Storia come ciò che accade sensatamente
Dal punto di vista della storia dello spirito, la categoria di storia (Historie) fu visualizzata, in un primo momento, nell’ambito della fede biblica, mentre la nascita della nozione cristiana di ciò che oggi viene inteso con il termine «storia» (Geschichte) viene comunemente attribuita a Ireneo vescovo di Lione (130-200 ca.). Con il termine in questione, Ireneo definiva quella realtà, a un tempo continua e discontinua, dove tra passato e futuro vi è una differenza qualitativa, ma anche un insieme di corrispondenze e di prefigurazioni[6]. Da quest’angolo visuale, egli si inseriva propriamente nella tradizione patristica che denominava «storia» tutto ciò che accade nel tempo con un senso, ossia con un valore e una direzione derivanti dall’intenzione divinizzatrice del Dio eterno.

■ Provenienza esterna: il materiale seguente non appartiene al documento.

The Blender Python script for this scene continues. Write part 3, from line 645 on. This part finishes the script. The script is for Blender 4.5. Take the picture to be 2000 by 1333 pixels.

Più tardi, però, la prima grossa difficoltà che la riflessione cristiana dovette affrontare, fu quella di collocare la contingenza dei fatti storici in un sistema razionale che si potesse definire un’oeconomia salutis, trasposizione che, per la teologia medievale, costituiva un grosso ostacolo nella misura in cui si trattava di trasformare una storia santa in una scienza organizzata. L’impossibilità per la classificazione aristotelica — così influente il concetto medievale di «scienza» — di includere la disciplina storica nell’orbita delle scienze, fu, infatti, superata dalla risoluzione dell’economia nella teologia, quindi mediante la concezione cristiana di storia che implicava l’assunzione dei fatti contingenti nella formalizzazione operata dalla teologia.
[1] Cf K. Löwith, Significato e fine della storia. I presupposti teologici della filosofia della storia, Il Saggiatore, Milano 1989, 37-40; U. Galimberti, Psiche e techne. L’uomo nell’età della tecnica, Feltrinelli, Milano 2000, 495-496;
[2] Cf S. Natoli, Neopaganesimo, in I nuovi pagani, Il Saggiatore, Milano 1991, 38-39.
[3] U. Galimberti, Psiche e techne. L’uomo nell’età della tecnica, 493.
[4] «Il vero è l’intero, ma l’intero è soltanto l’essenza che si completa mediante il suo sviluppo» («Das Wahre ist das Ganze. Das Ganze aber ist nur das durch seine Entwicklung sich vollendende Wesen» G.W.-F. Hegel, Fenomenologia dello Spirito, I, La Nuova Italia, Firenze 1936, 17. Senza il rischio di essere troppo imprecisi, ci si riferisce qui alla svolta hegeliana nella storia (infatti vi è pure una historische Wende!), per la quale il destino della verità consiste nell’impulso dato all’idea che la verità non ha alcun rapporto con il tutto fatto, bensì soltanto con ciò che si fa (cf ibid., 7) perché, se la «natura del vero è quella di farsi largo quando è arrivato il suo tempo, e […] solo allora appare, quando il tempo e venuto» (ibid., 62), risulta che «il vero è il divenire di sé» (ibid., 16).
[5] Cf G. Pasquale, La teologia della storia della salvezza nel secolo XX, Nuovi Saggi Teologici. Series Maior 3, Edizioni Dehoniane, Bologna 2001, 515-517.
[6] Cf J. Daniélou, «Christianisme et histoire», Études 80 (1947) n. 3, 167-170, qui 170.